Кольридж, однако, не дописал этого «счастливого конца» - может потому, что главным для него в «Кристабели», как и в «Старом моряке» были не стилизованные в духе мистической средневековой фантастики перипетии сюжета, а психологическая драма человека, одиноко противостоящего миру и чувствующего, как в этом противоестественном одиночестве сама его личность, его «я», претерпевает зловещее превращение и распад. Автор не делает открытых выводов, предоставляя сделать это своему читателю.

Одиссея старого морехода заканчивается чудесным спасением моряка: те же церковь, скала, маяк, от которых начиналось его странствие, теперь становятся свидетелями его возвращения. Ими открываются и им закрываются действия. Но внутреннее действие не завершается, оно переходит в бесконечное – в соответствии с замыслом романтической поэмы, в которой видимое и явное обращено к вечному и трансцендентальному. Фантастические превращения в самой своей чувственной конкретности должны романтическими символами связать мир идеи с реальным эмпирическим миром, передать скорбный путь слабого и грешного человека, в страдании и раскаянии обретающего силу и бессмертие, - и в то же время вызывать у читателя тот временный отрыв от скептического неверия и сомнения, без которых, по убеждению Кольриджа, невозможно восприятие поэзии.
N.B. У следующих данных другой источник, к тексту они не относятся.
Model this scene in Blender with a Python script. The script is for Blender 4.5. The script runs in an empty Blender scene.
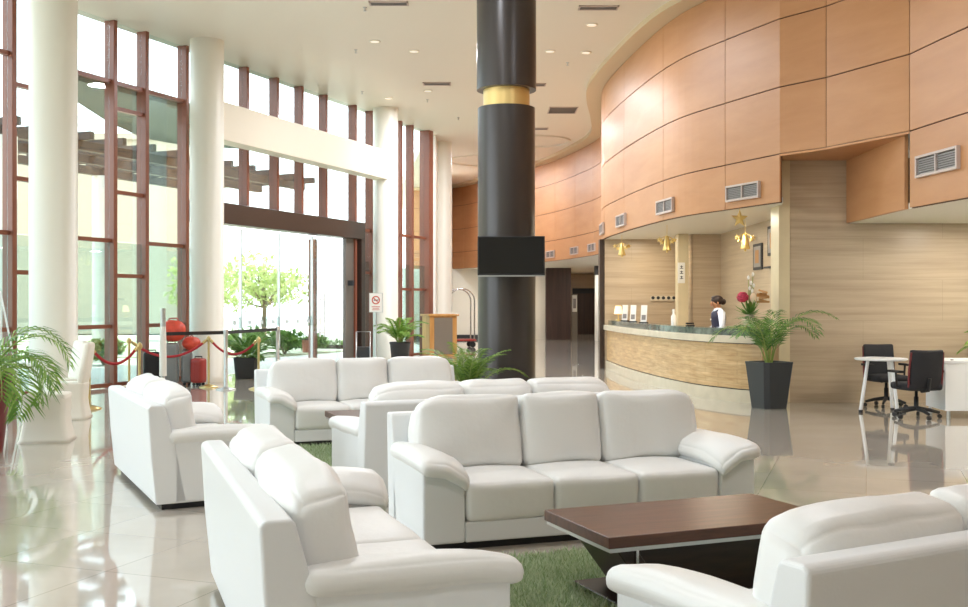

Очень часто место действия баллад авторами не указывалось, как, например, в балладе Вордсворта «Строки, написанные ранней весной» (Lines written in Early Wpring), в которой автор размышляет о природе и месте в ней человека:

To her fair works did Nature link

The human soul that through me ran;

And much it grieved my heart to think

What man has made of man.

Трудно представить, чтобы «старинные» сюжеты или мотивы, обработанные в балладах Кольриджа и Скотта, имели местную специфику. Но Джон Ливингстон Лауэс, автор классического в своем роде исследования об источниках «Старого моряка» и фрагмента «Кубла-Хана», установил, казалось бы, парадоксальный факт, что самые фантастические образы и ситуации этих поэм возникают на вполне достоверной жизненной основе. Путевые записки, корабельные лоции, дневники и воспоминания мореплавателей, совершавшие кругосветное путешествие и искавших путей к южному и северному полюсам, отчеты об экспедициях к истокам Нила, по Индии и Вест-Индии, Китаю и Центральной Америки занимают одно из первостепенных мест в круге чтения Кольриджа в те годы. Лауэсу удалось с документальной точностью установить и на основе писем и записей Кольриджа и его друзей, и на основании прямых совпадений «экзотических» подробностей внушительный список «источников» «Старого моряка», занимающий в его монографии более десятка страниц. Детальный анализ Лауэса доказывает, что Кольридж соблюдал «поразительную верность фактам» в описании тропической и полярной природы, морской флоры и фауны, и многих еще не изученных в ту пору, но подмеченных путешественниками атмосферных явлений. Та поразительная яркость и свежесть подробностей, которой отличаются пейзажи «Старого моряка» и «Кубла-Хана», таким образом, восходила к подлинным жизненным наблюдениям «бывалых людей», но не механически процитированных, а переплавленным и преображенным воображением поэта.